All the data should be repeated exactly. Any image in it is left out.

**Information supplied**
-=-=-=-=-

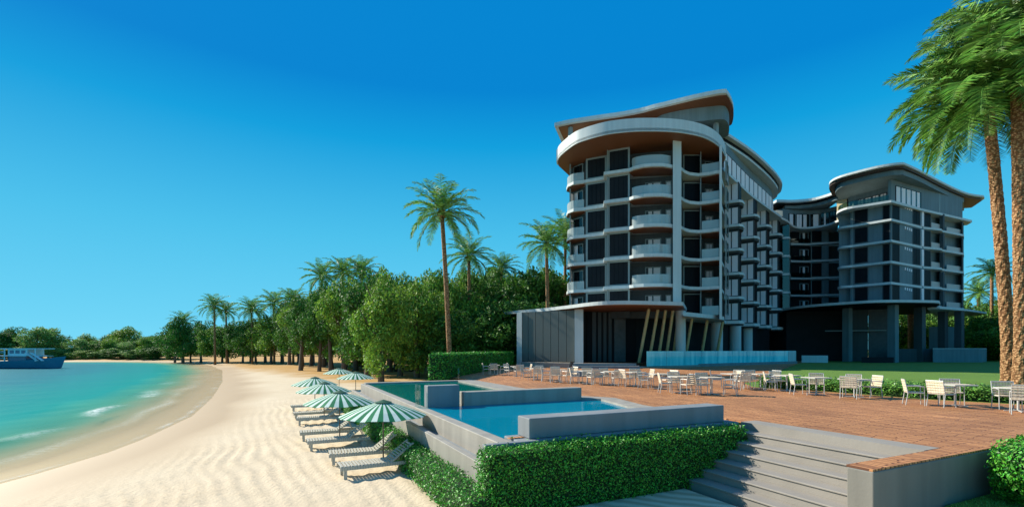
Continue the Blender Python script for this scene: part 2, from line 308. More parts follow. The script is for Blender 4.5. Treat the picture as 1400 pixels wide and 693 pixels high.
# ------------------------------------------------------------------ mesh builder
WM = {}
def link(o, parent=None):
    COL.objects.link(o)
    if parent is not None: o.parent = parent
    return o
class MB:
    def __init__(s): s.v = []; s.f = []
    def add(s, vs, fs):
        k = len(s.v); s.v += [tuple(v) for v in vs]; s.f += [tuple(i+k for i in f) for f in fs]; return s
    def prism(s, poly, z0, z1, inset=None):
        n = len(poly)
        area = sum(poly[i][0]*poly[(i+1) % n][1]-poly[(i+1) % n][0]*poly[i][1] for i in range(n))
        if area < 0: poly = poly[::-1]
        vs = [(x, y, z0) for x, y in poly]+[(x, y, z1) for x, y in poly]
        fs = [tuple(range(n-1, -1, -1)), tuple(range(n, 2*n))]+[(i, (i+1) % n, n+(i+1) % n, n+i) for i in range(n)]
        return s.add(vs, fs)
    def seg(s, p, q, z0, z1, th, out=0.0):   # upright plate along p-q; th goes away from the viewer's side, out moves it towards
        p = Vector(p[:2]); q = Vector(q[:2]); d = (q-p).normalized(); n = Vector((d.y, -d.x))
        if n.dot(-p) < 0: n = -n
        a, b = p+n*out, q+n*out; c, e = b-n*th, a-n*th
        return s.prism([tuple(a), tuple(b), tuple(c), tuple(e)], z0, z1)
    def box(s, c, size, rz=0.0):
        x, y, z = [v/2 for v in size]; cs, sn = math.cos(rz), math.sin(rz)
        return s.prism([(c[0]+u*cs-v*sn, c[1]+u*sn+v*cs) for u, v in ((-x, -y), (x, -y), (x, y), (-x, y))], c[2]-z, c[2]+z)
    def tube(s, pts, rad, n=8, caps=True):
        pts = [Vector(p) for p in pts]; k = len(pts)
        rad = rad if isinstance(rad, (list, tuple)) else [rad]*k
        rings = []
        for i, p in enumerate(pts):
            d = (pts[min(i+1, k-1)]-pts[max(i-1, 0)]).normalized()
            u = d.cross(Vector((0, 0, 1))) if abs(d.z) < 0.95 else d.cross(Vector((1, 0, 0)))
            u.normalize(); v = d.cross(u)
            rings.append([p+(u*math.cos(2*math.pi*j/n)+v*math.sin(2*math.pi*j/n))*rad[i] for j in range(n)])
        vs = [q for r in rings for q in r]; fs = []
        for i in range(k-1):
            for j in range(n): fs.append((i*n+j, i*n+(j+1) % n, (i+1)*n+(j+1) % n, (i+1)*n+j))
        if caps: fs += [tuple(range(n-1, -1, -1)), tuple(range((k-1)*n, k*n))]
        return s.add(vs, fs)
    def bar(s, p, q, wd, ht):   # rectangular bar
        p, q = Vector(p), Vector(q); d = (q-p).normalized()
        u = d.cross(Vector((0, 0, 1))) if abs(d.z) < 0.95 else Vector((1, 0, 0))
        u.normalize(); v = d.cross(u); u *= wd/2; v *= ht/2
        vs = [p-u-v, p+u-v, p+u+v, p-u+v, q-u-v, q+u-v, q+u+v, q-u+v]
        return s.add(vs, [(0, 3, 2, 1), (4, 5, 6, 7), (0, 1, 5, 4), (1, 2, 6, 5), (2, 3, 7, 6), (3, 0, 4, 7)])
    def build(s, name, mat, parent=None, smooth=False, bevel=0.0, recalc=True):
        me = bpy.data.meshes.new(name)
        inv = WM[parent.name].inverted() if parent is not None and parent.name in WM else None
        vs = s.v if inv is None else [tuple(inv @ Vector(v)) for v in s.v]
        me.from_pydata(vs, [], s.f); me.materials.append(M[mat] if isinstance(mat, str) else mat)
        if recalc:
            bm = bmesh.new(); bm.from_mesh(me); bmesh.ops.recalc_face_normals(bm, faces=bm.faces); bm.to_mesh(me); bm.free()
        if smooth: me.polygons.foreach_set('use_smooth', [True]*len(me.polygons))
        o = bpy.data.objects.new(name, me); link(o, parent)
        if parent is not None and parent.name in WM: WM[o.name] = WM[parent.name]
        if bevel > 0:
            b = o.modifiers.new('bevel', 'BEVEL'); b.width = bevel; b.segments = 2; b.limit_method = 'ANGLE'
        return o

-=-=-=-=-

**Complete response**
Continue the Blender Python script for this scene: part 2, from line 308. More parts follow. The script is for Blender 4.5. Treat the picture as 1400 pixels wide and 693 pixels high.
# ------------------------------------------------------------------ mesh builder
WM = {}
def link(o, parent=None):
    COL.objects.link(o)
    if parent is not None: o.parent = parent
    return o
class MB:
    def __init__(s): s.v = []; s.f = []
    def add(s, vs, fs):
        k = len(s.v); s.v += [tuple(v) for v in vs]; s.f += [tuple(i+k for i in f) for f in fs]; return s
    def prism(s, poly, z0, z1, inset=None):
        n = len(poly)
        area = sum(poly[i][0]*poly[(i+1) % n][1]-poly[(i+1) % n][0]*poly[i][1] for i in range(n))
        if area < 0: poly = poly[::-1]
        vs = [(x, y, z0) for x, y in poly]+[(x, y, z1) for x, y in poly]
        fs = [tuple(range(n-1, -1, -1)), tuple(range(n, 2*n))]+[(i, (i+1) % n, n+(i+1) % n, n+i) for i in range(n)]
        return s.add(vs, fs)
    def seg(s, p, q, z0, z1, th, out=0.0):   # upright plate along p-q; th goes away from the viewer's side, out moves it towards
        p = Vector(p[:2]); q = Vector(q[:2]); d = (q-p).normalized(); n = Vector((d.y, -d.x))
        if n.dot(-p) < 0: n = -n
        a, b = p+n*out, q+n*out; c, e = b-n*th, a-n*th
        return s.prism([tuple(a), tuple(b), tuple(c), tuple(e)], z0, z1)
    def box(s, c, size, rz=0.0):
        x, y, z = [v/2 for v in size]; cs, sn = math.cos(rz), math.sin(rz)
        return s.prism([(c[0]+u*cs-v*sn, c[1]+u*sn+v*cs) for u, v in ((-x, -y), (x, -y), (x, y), (-x, y))], c[2]-z, c[2]+z)
    def tube(s, pts, rad, n=8, caps=True):
        pts = [Vector(p) for p in pts]; k = len(pts)
        rad = rad if isinstance(rad, (list, tuple)) else [rad]*k
        rings = []
        for i, p in enumerate(pts):
            d = (pts[min(i+1, k-1)]-pts[max(i-1, 0)]).normalized()
            u = d.cross(Vector((0, 0, 1))) if abs(d.z) < 0.95 else d.cross(Vector((1, 0, 0)))
            u.normalize(); v = d.cross(u)
            rings.append([p+(u*math.cos(2*math.pi*j/n)+v*math.sin(2*math.pi*j/n))*rad[i] for j in range(n)])
        vs = [q for r in rings for q in r]; fs = []
        for i in range(k-1):
            for j in range(n): fs.append((i*n+j, i*n+(j+1) % n, (i+1)*n+(j+1) % n, (i+1)*n+j))
        if caps: fs += [tuple(range(n-1, -1, -1)), tuple(range((k-1)*n, k*n))]
        return s.add(vs, fs)
    def bar(s, p, q, wd, ht):   # rectangular bar
        p, q = Vector(p), Vector(q); d = (q-p).normalized()
        u = d.cross(Vector((0, 0, 1))) if abs(d.z) < 0.95 else Vector((1, 0, 0))
        u.normalize(); v = d.cross(u); u *= wd/2; v *= ht/2
        vs = [p-u-v, p+u-v, p+u+v, p-u+v, q-u-v, q+u-v, q+u+v, q-u+v]
        return s.add(vs, [(0, 3, 2, 1), (4, 5, 6, 7), (0, 1, 5, 4), (1, 2, 6, 5), (2, 3, 7, 6), (3, 0, 4, 7)])
    def build(s, name, mat, parent=None, smooth=False, bevel=0.0, recalc=True):
        me = bpy.data.meshes.new(name)
        inv = WM[parent.name].inverted() if parent is not None and parent.name in WM else None
        vs = s.v if inv is None else [tuple(inv @ Vector(v)) for v in s.v]
        me.from_pydata(vs, [], s.f); me.materials.append(M[mat] if isinstance(mat, str) else mat)
        if recalc:
            bm = bmesh.new(); bm.from_mesh(me); bmesh.ops.recalc_face_normals(bm, faces=bm.faces); bm.to_mesh(me); bm.free()
        if smooth: me.polygons.foreach_set('use_smooth', [True]*len(me.polygons))
        o = bpy.data.objects.new(name, me); link(o, parent)
        if parent is not None and parent.name in WM: WM[o.name] = WM[parent.name]
        if bevel > 0:
            b = o.modifiers.new('bevel', 'BEVEL'); b.width = bevel; b.segments = 2; b.limit_method = 'ANGLE'
        return o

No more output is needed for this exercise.